My Childhood Television Set
The television I grew up with, on its four stubby legs, was about as tall as it was wide — it came up to my chest — and nearly as deep, if you count where the tapering end of the picture tube stuck out the back. It stood angled against the far corner of the “family room” opposite the couch and the bookshelf.
To turn it on I would pull a metal knob, reeded along the outer edge like a quarter. After resisting for a while, the knob would pop out toward me. Then, with a hum and a soft rattle of static pops, the television would awaken, and the hairs on my arm would rise toward the screen. Maybe this effect was why mom would sometimes tell us not to sit so near, fearing what the cathode rays might do to us at close range.
If I kept pulling the knob, it would come off entirely, revealing the stubby post that it was attached to. If I was feeling mischievous, I could push the post back into the set to turn it off, hide the knob, and then someone would have to hunt up the needle-nosed pliers if they wanted to watch TV. The knob attached to the post by sliding over it, as a hollow cylinder of metal with a more flexible band of metal inside to keep tension against the post. The metals were different sorts, so if I put the knob in my mouth (I was at a put-everything-in-your-mouth age), a strange sensation would run across my tongue where the metals swapped electrons through my saliva.
Behind the television, where the power cord and cable drooped, dust bunnies and legos collected. A handful of stubby plastic pegs stuck out near the top of a back panel of perforated particle board, next to a couple of bolts where you could attach rabbit ears if you weren’t fortunate enough to have cable like we did; you could twist these pegs to fine tune the set. Not understanding the theory, I took an experimental approach and learned I could make the colors go all wrong by cranking certain of the pegs in one direction or the other, or make the picture flutter like a curtain in the wind with another.
Inside the back panel was mystery stuff: vacuum tubes and solid state electronic doozywhatsits and dusty wires covered with woven insulation. Stuff I wasn’t supposed to touch. The picture tube itself gave up few of its secrets on being inspected from behind, but up front, if I looked at it very closely (when my mom wasn’t looking), it resolved into a honeycomb of tiny colored dots, which I found curious and suggestive.
Every once in a while one of the vacuum tubes would go bad. My dad would open the back panel, and, from a cloud of strangely-smelling singed dust, pull out the suspicious ones. We’d take these to the variety store across town where, one at a time, he would plug them into a free-standing console with multiple sockets labeled with the various tube variety codes. Some sort of indicator (a light? a gauge?) would indicate the health of the tube, and, having found the culprit, my dad would buy a replacement in a little dark blue thin cardboard box and we’d be back in business.
On top of the television was the weekly newspaper supplement that gave the programming schedule for the week. (Later on we’d have a VCR up on top, and, for a while, a pong console down among the dust bunnies.)
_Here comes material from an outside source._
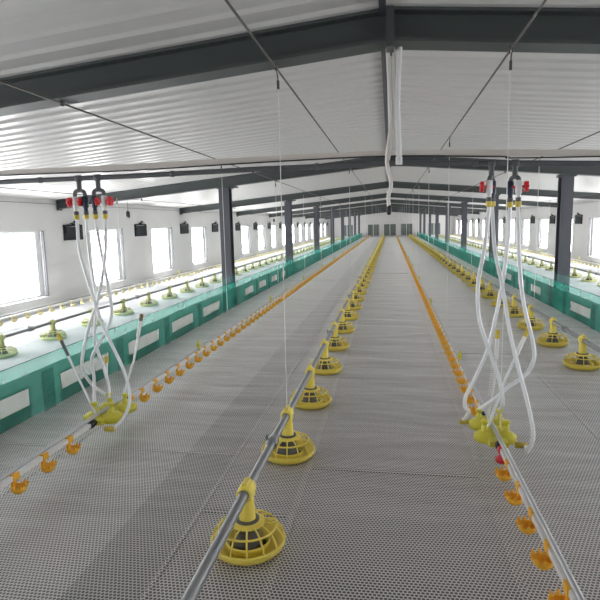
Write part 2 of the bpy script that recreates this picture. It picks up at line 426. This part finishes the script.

If it was early in the morning before anyone else was up, pickings were slim. There were thirteen channels on the set, accessible by turning a knob with the numbers 1 to 13 on it from click to click. But the first one, channel 1, was a sort of cruel joke — the Judas of the thirteen; it never had anything on, merely snow and a roar. And through the wee hours of the morning the remaining twelve were reduced to one as the others went off the air. That one lone channel featured a black-and-white camera on a pivot panning slowly back and forth across a series of analog dials showing time, temperature, wind speed and direction, barometric pressure, and things of that sort. It was not riveting, but until 6am or so, it was that or the snow on channel 1. Sometimes I chose the snow.
At six there was at least Davey & Goliath. If you’re not familiar with Davey & Goliath: it was a jerky claymation cartoon featuring a young boy and his dog who earnestly if sluggishly enacted the sorts of Sunday School lessons that stern Lutheran grownups thought would be morally nutritious for children. It was dreadful, but better than panning over dials, and usually better, depending on my mood, than electric snow. Like a lot of children’s television from that time, it was awkwardly, urgently, desperately trying to convince me that there was nothing wrong with negroes and that they were just like normal people and that there was absolutely no reason to suspect that they were menacing and criminal or ignorant and incompetent. In retrospect I can’t help but think there must have been a better way of going about this. I think their hearts were in the right place.
At six thirty the other channels would begin to come to life, including the cartoons: the good stuff. Bugs Bunny and the rest of the Warner Brothers crew were my favorites, but at some level it didn’t matter much as long as it was engaging — something other than those tedious shows grownups went for, like soap operas or Watergate. I was chasing a high. Sometimes, to amuse herself, mom would wait for a commercial break to begin and then ask us what show we were watching. We often wouldn’t remember. We weren’t watching the shows so much as we were getting stoned on them. The whirling lights and colors, the infinite jesters of wisecracks and sound effects, the pointless stories... all just peripheral, like the clatter of the roller coaster machinery under our feet, as we turned off our minds, relaxed, and floated downstream in blissful emptiness.